Yacht Club de Monaco member Oren Nataf is truly passionate about sailing. Having won the Bailli de Suffren four times and come 2nd in the last Transat Classique on his 1963 Stephens design Stiren, which led him to be nominated at the 2019 YCM Awards, he has now set himself another challenge: to compete in the 2022 Route du Rhum. At the end of July during a training session at night, sailing double-handed with the highly experienced Sidney Gavignet, he had the fright of his life.
They were sailing 60 nautical miles off Ouessant when the starboard beam on his Multi50 Gamin broke, dismasting the 50-foot trimaran.
“I’d just changed watch with Sidney at 00.30am, it was blowing 22-knots from the north-west, we had two reefs in the mainsail and had set the staysail, the centreboards were midway; the boat was light enough in the waves. The swell was big with at least 3m troughs. As we came down behind a wave, the leeward beam broke and the boat just lay down. I was alone on the bridge at the helm. It all happened so quickly. I was afraid the boat would give way. I was able to get into the centre hull by the main hatch, water was already coming in through the portholes, and then the mast broke. We had therefore lost our VHF. We switched on our two interior and exterior beacons, which emit a radio signal and flashes. We kept our grab bag containing flares close to hand,” explains Oren Nataf.
He goes on: “It was a very, very long wait not knowing if anyone was picking up our distress signals. Around two hours later, a helicopter finally appeared but judged it to be too dangerous to rescue us in view of the waves. An English navy ship then came on the scene. We jumped into the water and swam to the boat which, with difficulty, hoisted us on board and dropped us off in the Scilly Isles”.
The next day, a boat chartered by the insurance company arrived to pick up the trimaran and take it back to Brittany. “With the mast and boom in the water, we couldn’t proceed very quickly.

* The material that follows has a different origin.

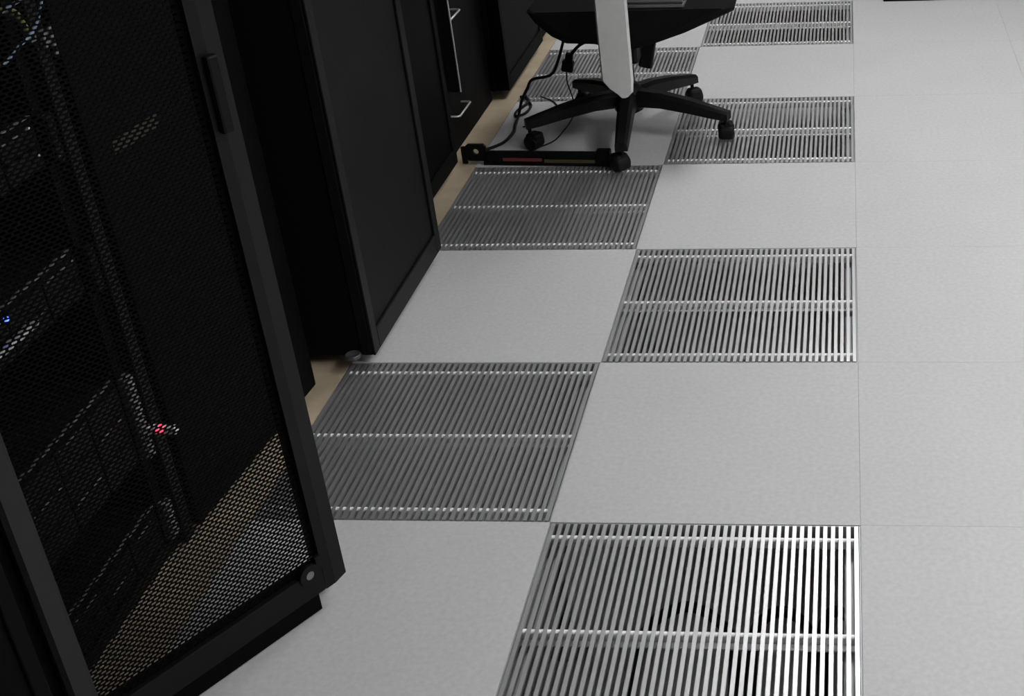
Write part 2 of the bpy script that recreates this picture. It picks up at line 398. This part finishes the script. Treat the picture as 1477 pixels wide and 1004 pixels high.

We had to tow it for 30 hours at 3 knots to avoid doing any more damage,” says Oren.
Given the boat’s pedigree, the Monegasque resident could not abandon the multi-hull, built in 1991 by Bruno Louit to a Jean-Pierre Brouns and Patrice Gaudry design, a feisty boat that has competed in no less than six Route du Rhum races and won it three times in the Rhum Multi category.
It seems the experience has only served to stiffen his resolve to be on the starting line of the Route du Rhum 2022.